» **What you have to do**: Omit all pictures. Copy the rest of the material exactly.

-------- Data block --------

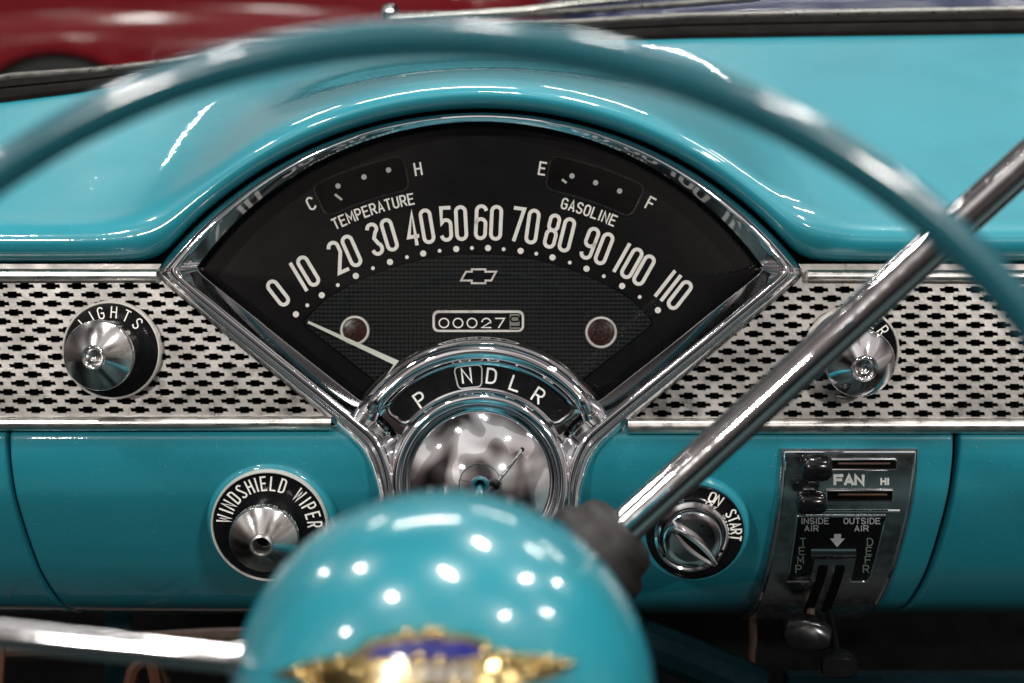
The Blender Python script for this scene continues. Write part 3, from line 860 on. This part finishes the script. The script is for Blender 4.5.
for grp in ((('T', 803, 542), ('E', 802, 551), ('M', 800.5, 560), ('P', 798.5, 569)), (('D', 870, 542), ('E', 869, 551), ('F', 868, 560), ('R', 866, 569))):
    mb = MB()
    for ch, x, y in grp: put_char(mb, ch, 5.4 if ch != 'M' else 4.6, 7.2, 1.0, x, y, 0, sf)
    mb.build('side_lettering', M['dim_print'], lab, angle=20)
mb = MB()
sf2 = lambda x, y, lf: Lp(x, y, .0040+lf)
put_line(mb, 'FAN', 7.6, 8.6, 2.9, 849, 480, sf2, gap=.36)
put_line(mb, 'HI', 4.4, 6, 1.7, 885, 481.5, sf2, gap=.45)
mb.build('lettering', M['white'], t, angle=20)
MB().grid([[Lp(x, y, o) for x, y in seg((811, 0), (856, 0), 4) for y in (yy,)] for yy, o in ((548, .0043), (549, .007), (553, .008), (558, .0068), (559.5, .0043))]).build('bracket_bar', M['smooth_chrome'], t)
for xt, xb in ((823.5, 808), (840.5, 825)):
    n = 12
    MB().grid([[Lp(lerp(xt, xb, (k/n)**1.25)+o, lerp(567, 612, k/n), .0046) for o in (-4.6, 4.6)] for k in range(n+1)]).build('curved_slot', M['dark'], t)
# levers and knobs
def knob_blob(name, parent, o, ax_, ay_, az_, bev=.75, mat=M['gloss_black'], lab=None):
    return MB().box(o, ax_, ay_, az_, bev).build(name, mat, parent, angle=50, label=lab)
def barrel(parent, o, half, rad, lab):
    pr = []
    for k in range(17):
        q = lerp(-1, 1, k/16); pr.append((max(1e-5, rad*(1-abs(q)**9)**.5*(.92+.08*math.cos(q*2.2))), half*q))
    return MB().lathe(pr, o, RIGHT, 32).build('lever_knob', M['gloss_black'], parent, label=lab)
k1 = barrel(t, Lp(816, 468, .016), 16*S, 14.5*S, 'upper black slide knob beside the word FAN')
MB().box(Lp(816, 466, .008), RIGHT*.003, UP*.002, FWD*.008).build('lever_stem', M['steel'], k1)
k2 = barrel(t, Lp(811, 503, .015), 15.5*S, 12.5*S, 'second black slide knob below the word FAN')
MB().box(Lp(811, 500, .008), RIGHT*.003, UP*.002, FWD*.008).build('lever_stem', M['steel'], k2)
def lower_lever(x0, y0, kx, ky, kd, w, h, lab, tilt, sm='tan'):
    p0 = Lp(x0, y0, .003); p1 = C(kx, ky, kd)
    st = MB().tube([p0, lerp(p0, p1, .5) - FWD*.004, p1], .0025, 8)
    # knob: flattened wedge that widens towards the driver
    rows = []
    u_ = (RIGHT*math.cos(tilt) - UP*math.sin(tilt)); v_ = (UP*math.cos(tilt) + RIGHT*math.sin(tilt))
    for k in range(13):
        q = k/12; ww = w*S*(.35 + .65*math.sin(min(1, q*1.15)*PI/2))*(1 if q < .93 else .92)
        hh = h*S*(.5 + .5*math.sin(q*PI*.8))*(1 if q < .93 else .85)
        c_ = p1 + FWD*(.020*(1-q)) - FWD*.006 + UP*(.004*(1-q))
        rows.append([c_ + u_*ww*math.copysign(abs(math.cos(a_))**.6, math.cos(a_)) + v_*hh*math.copysign(abs(math.sin(a_))**.6, math.sin(a_)) for a_ in [2*PI*j/28 for j in range(28)]])
    mb = MB().grid(rows, close_u=True); mb.poly(rows[0]); mb.poly(rows[-1])
    ko = mb.build('lever_knob', M['gloss_black'], t, angle=40, label=lab)
    st.build('lever_stem', M[sm], ko)
lower_lever(811, 608, 806, 634, D+.075, 27, 18, 'black wedge knob on the left temperature lever', .18)
lower_lever(828, 608, 838, 666, D+.075, 20, 14, 'black square knob on the lower defroster lever', 0, 'gloss_black')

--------

» **Exercise response**:
The Blender Python script for this scene continues. Write part 3, from line 860 on. This part finishes the script. The script is for Blender 4.5.
for grp in ((('T', 803, 542), ('E', 802, 551), ('M', 800.5, 560), ('P', 798.5, 569)), (('D', 870, 542), ('E', 869, 551), ('F', 868, 560), ('R', 866, 569))):
    mb = MB()
    for ch, x, y in grp: put_char(mb, ch, 5.4 if ch != 'M' else 4.6, 7.2, 1.0, x, y, 0, sf)
    mb.build('side_lettering', M['dim_print'], lab, angle=20)
mb = MB()
sf2 = lambda x, y, lf: Lp(x, y, .0040+lf)
put_line(mb, 'FAN', 7.6, 8.6, 2.9, 849, 480, sf2, gap=.36)
put_line(mb, 'HI', 4.4, 6, 1.7, 885, 481.5, sf2, gap=.45)
mb.build('lettering', M['white'], t, angle=20)
MB().grid([[Lp(x, y, o) for x, y in seg((811, 0), (856, 0), 4) for y in (yy,)] for yy, o in ((548, .0043), (549, .007), (553, .008), (558, .0068), (559.5, .0043))]).build('bracket_bar', M['smooth_chrome'], t)
for xt, xb in ((823.5, 808), (840.5, 825)):
    n = 12
    MB().grid([[Lp(lerp(xt, xb, (k/n)**1.25)+o, lerp(567, 612, k/n), .0046) for o in (-4.6, 4.6)] for k in range(n+1)]).build('curved_slot', M['dark'], t)
# levers and knobs
def knob_blob(name, parent, o, ax_, ay_, az_, bev=.75, mat=M['gloss_black'], lab=None):
    return MB().box(o, ax_, ay_, az_, bev).build(name, mat, parent, angle=50, label=lab)
def barrel(parent, o, half, rad, lab):
    pr = []
    for k in range(17):
        q = lerp(-1, 1, k/16); pr.append((max(1e-5, rad*(1-abs(q)**9)**.5*(.92+.08*math.cos(q*2.2))), half*q))
    return MB().lathe(pr, o, RIGHT, 32).build('lever_knob', M['gloss_black'], parent, label=lab)
k1 = barrel(t, Lp(816, 468, .016), 16*S, 14.5*S, 'upper black slide knob beside the word FAN')
MB().box(Lp(816, 466, .008), RIGHT*.003, UP*.002, FWD*.008).build('lever_stem', M['steel'], k1)
k2 = barrel(t, Lp(811, 503, .015), 15.5*S, 12.5*S, 'second black slide knob below the word FAN')
MB().box(Lp(811, 500, .008), RIGHT*.003, UP*.002, FWD*.008).build('lever_stem', M['steel'], k2)
def lower_lever(x0, y0, kx, ky, kd, w, h, lab, tilt, sm='tan'):
    p0 = Lp(x0, y0, .003); p1 = C(kx, ky, kd)
    st = MB().tube([p0, lerp(p0, p1, .5) - FWD*.004, p1], .0025, 8)
    # knob: flattened wedge that widens towards the driver
    rows = []
    u_ = (RIGHT*math.cos(tilt) - UP*math.sin(tilt)); v_ = (UP*math.cos(tilt) + RIGHT*math.sin(tilt))
    for k in range(13):
        q = k/12; ww = w*S*(.35 + .65*math.sin(min(1, q*1.15)*PI/2))*(1 if q < .93 else .92)
        hh = h*S*(.5 + .5*math.sin(q*PI*.8))*(1 if q < .93 else .85)
        c_ = p1 + FWD*(.020*(1-q)) - FWD*.006 + UP*(.004*(1-q))
        rows.append([c_ + u_*ww*math.copysign(abs(math.cos(a_))**.6, math.cos(a_)) + v_*hh*math.copysign(abs(math.sin(a_))**.6, math.sin(a_)) for a_ in [2*PI*j/28 for j in range(28)]])
    mb = MB().grid(rows, close_u=True); mb.poly(rows[0]); mb.poly(rows[-1])
    ko = mb.build('lever_knob', M['gloss_black'], t, angle=40, label=lab)
    st.build('lever_stem', M[sm], ko)
lower_lever(811, 608, 806, 634, D+.075, 27, 18, 'black wedge knob on the left temperature lever', .18)
lower_lever(828, 608, 838, 666, D+.075, 20, 14, 'black square knob on the lower defroster lever', 0, 'gloss_black')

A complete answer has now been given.